Why didn't, to put it in terms that even Der Spiegel's emotive journalists might understand, "Tank Driver" simply drive over "Tank Man"? That image is one of extraordinary courage, but it's also one of extraordinary restraint.
And so, as always with Der Spiegel, the ancient legal precept applies: if you blur and willfully misreport the small details (we call that "lying" outside the courtroom) why should any reader believe the conclusions you draw?
False in one thing, false in everything.
I wonder if the author has ever watched a wildlife documentary? One with wolves "cruelly" separating a young animal from the herd, running it into the ground (its eyes wild, its nostrils flaring with terror) and then eating it alive, utterly immune to its cries of pain?
Not the same thing? Are humans not animals, then?
I wonder if the author is aware that most Chinese that I have spoken to about the topic view the American practice of shipping grandma and grandpa off to a nursing home at their most vulnerable time, to die surrounded by indifferent strangers, as utterly barbaric and unfeeling?
Not the same thing?

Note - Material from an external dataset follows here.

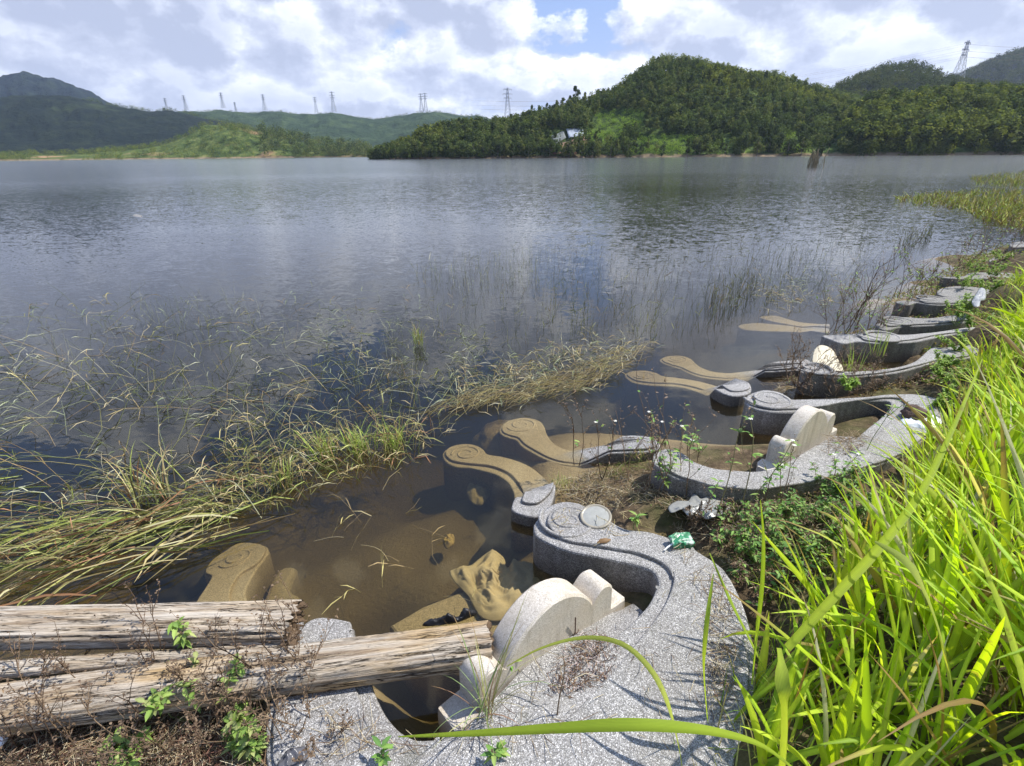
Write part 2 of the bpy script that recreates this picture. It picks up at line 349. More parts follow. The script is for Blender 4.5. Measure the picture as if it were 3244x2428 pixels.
# ------------------------------------------------------------------ water
def water_mat():
    m, n, o = mat('lake_water'); p = pos(n)
    sp = n.new('ShaderNodeSeparateXYZ', {'Vector': p}); r2 = n.math('SQRT', n.math('ADD', n.math('MULTIPLY', sp.outputs[0], sp.outputs[0]), n.math('MULTIPLY', sp.outputs[1], sp.outputs[1])))
    # sheltered, calm water along the shore; open water is rippled
    off = n.math('ADD', n.math('SUBTRACT', sp.outputs[1], n.math('MULTIPLY', sp.outputs[0], .55)), n.math('MULTIPLY', n.noise(p, .35, 3), 4.0))
    rip = n.new('ShaderNodeMapRange', {'Value': off, 'From Min': 4.5, 'From Max': 13.0, 'To Min': .03, 'To Max': 1.0}).outputs[0]
    lee = n.new('ShaderNodeMapRange', {'Value': n.math('ADD', sp.outputs[1], n.math('MULTIPLY', n.math('SUBTRACT', n.noise(n.vmath('MULTIPLY', p, (.25, 1.6, 1)).outputs[0], .06, 4, .6), .5), 60.0)), 'From Min': 42.0, 'From Max': 75.0, 'To Min': 1.0, 'To Max': .22}).outputs[0]
    rip = n.math('MULTIPLY', rip, lee)
    gust = n.ramp(n.noise(n.vmath('MULTIPLY', p, (.5, 1.6, 1)).outputs[0], .022, 4, .6), [(.38, (.45, .45, .45)), (.62, (1.15, 1.15, 1.15))])
    def slope(scale, amp, det=3):
        c_ = n.noise(n.vmath('MULTIPLY', p, (1, 1.8, 1)).outputs[0], scale, det, .55, .2, 'Color')
        return n.vmath('MULTIPLY', n.vmath('SUBTRACT', c_, (.5, .5, .5)).outputs[0], (amp, amp * 1.3, 0)).outputs[0]
    sl_ = n.vmath('ADD', slope(12.0, .30, 4), slope(3.0, .13, 2)).outputs[0]
    sl_ = n.vmath('SCALE', sl_); 
    n.l.new(n.math('MULTIPLY', rip, gust), sl_.inputs['Scale'])
    bp = n.vmath('NORMALIZE', n.vmath('ADD', sl_.outputs[0], (0, 0, 1)).outputs[0])
    rgh = n.new('ShaderNodeMapRange', {'Value': r2, 'From Min': 6.0, 'From Max': 60.0, 'To Min': .02, 'To Max': .14}).outputs[0]
    fr = n.new('ShaderNodeFresnel', {'IOR': 1.333}); n.l.new(bp.outputs[0], fr.inputs['Normal'])
    gl = n.new('ShaderNodeBsdfGlossy', {'Color': (1, 1, 1, 1), 'Roughness': rgh}); n.l.new(bp.outputs[0], gl.inputs['Normal'])
    tr = n.new('ShaderNodeBsdfTransparent', {'Color': (.93, .92, .86, 1)})
    mx = n.new('ShaderNodeMixShader', {0: fr.outputs[0], 1: tr.outputs[0], 2: gl.outputs[0]})
    n.l.new(mx.outputs[0], o.inputs['Surface'])
    va = n.new('ShaderNodeVolumeAbsorption', {'Color': (.60, .57, .40, 1), 'Density': 3.8})
    vs_ = n.new('ShaderNodeVolumeScatter', {'Color': (.13, .155, .21, 1), 'Density': 1.5, 'Anisotropy': .35})
    ad = n.new('ShaderNodeAddShader', {0: va.outputs[0], 1: vs_.outputs[0]})
    n.l.new(ad.outputs[0], o.inputs['Volume']); return m
bw = [(-2600, -12), (2600, -12), (2600, 2600), (-2600, 2600)]
V = [(x, y, -2.6) for x, y in bw] + [(x, y, 0) for x, y in bw]
tag(mesh('lake_water', V, [(0, 3, 2, 1), (4, 5, 6, 7), (0, 1, 5, 4), (1, 2, 6, 5), (2, 3, 7, 6), (3, 0, 4, 7)], water_mat()), kind='structure')

# ------------------------------------------------------------------ ground: near shore and lake bed
CT = [(2212, 1000, .45), (2212, 1300, .45), (2212, 1600, .42), (1900, 1300, .38), (1700, 1560, .30), (1800, 1100, .22), (1640, 1270, .13), (1600, 1160, .12),
      (1500, 1105, .07), (1400, 1075, .05), (1300, 1050, -.03), (1225, 1015, -.05), (1230, 1080, .03), (1340, 1100, .08), (2070, 1000, .26), (2070, 850, .32), (2100, 800, .4), (2150, 700, .4),
      (2212, 620, .4), (2400, 700, .8), (2500, 1000, .9), (2500, 1400, .9), (1700, 835, -.04), (1640, 815, -.08), (1800, 838, .02), (1950, 822, .07), (2040, 800, .2), (1500, 800, -.2), (1400, 760, -.4),
      (1750, 718, -.2), (1850, 700, -.05), (2060, 680, .1), (1900, 655, .0), (2000, 610, .02), (2120, 560, .05), (2160, 600, .2), (2212, 560, .2), (2212, 535, .1), (2300, 540, .5), (2600, 560, 1.),
      (2080, 540, -.2), (1900, 620, -.4), (1850, 640, -.35), (900, 1100, -.5), (1000, 1250, -.32), (1060, 1120, -.40), (700, 1300, -.34), (850, 1200, -.32), (950, 1150, -.34), (620, 1200, -.42), (780, 1120, -.42), (900, 1060, -.5), (500, 1100, -1.1), (300, 1200, -1.1), (0, 1100, -1.3),
      (600, 900, -1.2), (1000, 850, -1.1), (1250, 800, -.9), (1000, 1000, -1.0), (1180, 930, -.8), (1400, 900, -.6), (1500, 950, -.6), (1600, 960, -.4), (1300, 860, -.9), (1500, 700, -.9), (1700, 640, -.9),
      (1800, 560, -.9), (2000, 540, -.7), (2100, 500, -.6), (1000, 600, -1.8), (0, 700, -2.2), (1700, 500, -1.8), (600, 600, -2), (2100, 450, -.8), (2300, 470, -.1), (1900, 440, -1.8),
      (0, 1656, .15), (300, 1600, .17), (500, 1560, .13), (620, 1600, .08), (0, 1560, .1), (-300, 1600, .2), (-200, 1400, -.2), (0, 1380, -.3), (300, 1370, -.4), (900, 1530, -.5), (800, 1440, -.5), (1100, 1380, -.4),
      (1250, 1230, -.45), (1450, 1450, .05), (1300, 1500, .05), (1450, 1200, -.1), (-600, 1200, -.8), (-800, 1656, .1),
      (1990, 870, .06), (1900, 950, .06), (1800, 1010, .05), (1700, 1050, .06), (1600, 1060, .05), (1480, 1040, .03), (1950, 900, .05), (2010, 930, .10), (1880, 1020, .12), (1760, 1085, .12), (2020, 880, .1),
      (1560, 1250, .08), (1590, 1350, .09), (1590, 1450, .12), (1500, 1350, .05), (1550, 1550, .15), (1440, 1180, .02), (1850, 790, .05), (1980, 765, .06), (2080, 740, .08), (1950, 735, .02), (2040, 745, .05), (1950, 690, .03), (2050, 655, .05), (2100, 610, .05), (1980, 660, .0), (2000, 700, .02), (1900, 560, -.9), (2000, 580, -.7), (1850, 600, -.8), (1750, 690, -.4), (1820, 660, -.5), (1650, 740, -.4), (1900, 640, -.4), (1700, 760, -.3), (2050, 560, -.3), (2100, 520, -.4), (2150, 500, -.5), (2200, 480, -.4), (1930, 625, -.3), (1780, 660, -.5), (1700, 730, -.25), (1300, 1030, .0), (1450, 1085, .12), (1560, 1100, .13), (1660, 1100, .12), (1760, 1090, .14), (1560, 995, -1.1), (1600, 960, -1.), (1640, 935, -1.), (1700, 905, -.9), (1450, 970, -.7), (1520, 985, -1.), (1600, 900, -.6), (1780, 885, -.7), (1840, 885, -.7), (1888, 782, -.6), (1830, 780, -.6), (1930, 770, -.5), (1790, 768, -.5), (1860, 785, -.6), (700, 1560, .02), (750, 1500, .0)]
CP = np.array([list(PV(x, y, z)[:2]) + [z] for x, y, z in CT] + [[0, .5, .25], [-1.5, .3, .3], [1.5, .3, .5], [0, -1.5, .45], [-4, -2, .4], [4, -2, .8], [3.5, .5, .9], [9, 3, 1.2], [14, 6, 1.2],
      [18, 12, .9], [24, 17, .9], [30, 22, .8], [20, 17, .3], [24, 22, .0], [-4, 1, -.3], [-6, 3, -1.2], [-6, 8, -2.4], [0, 14, -2.4], [8, 18, -2.4], [16, 22, -1.5], [26, 30, -1.5]])
def ground_z(X, Y):
    X = np.asarray(X, float); Y = np.asarray(Y, float); num = 0.; den = 0.
    for x, y, z in CP:
        wgt = 1.0 / ((X - x) ** 2 + (Y - y) ** 2 + .01) ** 1.9
        num = num + wgt * z; den = den + wgt
    return num / den
def grid_mesh(name, xs, ys, zf, m, smooth=True):
    X, Y = np.meshgrid(xs, ys); Z = zf(X, Y)
    V = np.stack([X, Y, Z], -1).reshape(-1, 3); nx, ny = len(xs), len(ys)
    i = np.arange(ny - 1)[:, None] * nx + np.arange(nx - 1)[None, :]
    F = np.stack([i, i + 1, i + nx + 1, i + nx], -1).reshape(-1, 4)
    return mesh(name, V, F, m, None, smooth)
def nz(X, Y, s, seed=0, oct=3):
    out_ = np.empty(X.shape); f = out_.ravel(); xr, yr = X.ravel(), Y.ravel()
    for i in range(f.size): f[i] = noise.fractal(Vector((xr[i] * s, yr[i] * s, seed)), 1.0, 2.1, oct)
    return out_
def soil_mat():
    m, n, o = mat('wet_soil'); p = pos(n)
    c = n.ramp(n.noise(p, 14, 6, .7), [(.3, (.035, .024, .014)), (.5, (.10, .07, .04)), (.7, (.20, .145, .085))])
    c = n.mix(n.ramp(n.noise(p, 3, 4), [(.45, (0, 0, 0)), (.65, (.6, .6, .6))]), c, (.10, .11, .035))
    z = n.new('ShaderNodeSeparateXYZ', {'Vector': p}).outputs[2]
    mud = n.new('ShaderNodeMapRange', {'Value': z, 'From Min': -.04, 'From Max': .03, 'To Min': 1.0, 'To Max': 0.0}).outputs[0]
    c = n.mix(mud, c, n.mix(n.noise(p, 4, 5, .6), (.22, .16, .08), (.46, .36, .21)))
    pbsdf(n, o, c, .9, n.noise(p, 40, 6, .7), .8, .02, .2); return m
M_SOIL = soil_mat()
def shore_z(X, Y):
    edge = np.minimum.reduce([(X + 8) / 2., (30 - X) / 3., (31 - Y) / 3., (Y + 3) / 1.])
    z = ground_z(X, Y) + .02 * nz(X, Y, 3.3, 5)
    return z * np.clip(edge, 0, 1) + (-2.4) * (1 - np.clip(edge, 0, 1))
gx = np.concatenate([np.arange(-8, 6.6, .07), np.arange(6.6, 30.01, .26)]); gy = np.concatenate([np.arange(-3, 0.4, .2), np.arange(.4, 9, .07), np.arange(9, 31.01, .26)])
tag(grid_mesh('ground', gx, gy, shore_z, M_SOIL), kind='structure')
M_BED = simple('lake_mud', (.06, .05, .035), .95, .6, .4, .3, .02)
tag(mesh('lake_bed', [(-3000, -400, -2.45), (3000, -400, -2.45), (3000, 3000, -2.45), (-3000, 3000, -2.45)], [(0, 1, 2, 3)], M_BED), kind='structure')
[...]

I love you, Mom, but not enough to care for you like you cared for me. It's just not _convenient_. This is more "humane" than eating a dog?
I wonder if the author would deny drugs to his children, if said drugs had been tested or developed using animals?
Not the same thing? So there's a calculus of animal suffering?
"Human" and therefore "humane" is quite simply a bigger and more complex beast than simply "the stuff that Ted Kerasote feels comfortable with".
Animals of all kinds have been food for the entirety of human history. Which doesn't make it right. Which doesn't make it not cruel. But it does make it a complex issue that is intertwined deeply with who we are as tribal, cultural, regional, social human beings. Your barbarity is my normality, and vice versa.
It is a complex issue that is not served by this inaccurate, sexed-up "one anecdote and a bunch of guesswork" article. Really, this is an amazingly low-rent attempt to tie diet preferences -- and Ted Kerasote's personal beliefs about them -- to the Olympics (I mean, really, could any two things be _less_ connected?!).